The pixel scrubber thing is something that removes IMAGE RETENTION, which is the temporary ghost of a previous image that appears as the phosphors heat up. Burn-in is when image retention is bad enough that it becomes permanent, at which point no pixel scrubber thing on the planet is going to help you.
What you're suggesting Penguin will work, but if these are older plasmas it may not matter and I would just go ahead and schedule that to run daily. Also, thinking more on it, if you can lower the brightness of the static elements that would be a good thing. For an example of this, fire up PixelJunk Monsters on the PS3. The game maintains a banner at the bottom of the screen with their logo in the center (which is a bright white box with some shit in it). The game has an image retention setting that as far as I can tell does nothing except reduce that box's brightness by about 33-50%. That's because if the hot white box isn't displayed the dimmer box is much less likely to burn-in.
PSN: TheScrublet
Whoop. My bad.
Still got burn-in on the radar, health, etc.

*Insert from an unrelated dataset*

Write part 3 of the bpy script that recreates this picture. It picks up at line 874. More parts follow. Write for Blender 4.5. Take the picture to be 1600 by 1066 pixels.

In your case, you probably want the banner background to be relatively dark, and you want to make sure the client is aware of this problem so they don't come to you in a year and say "you wrecked our TV." In general you just want to keep a good rotation on the TV, and anything that's static you want to be relatively dark. And you might want to program it to move. Say the clock is always in the top left. Perhaps shift it 5 pixels each time the image changes, or every 5 minutes.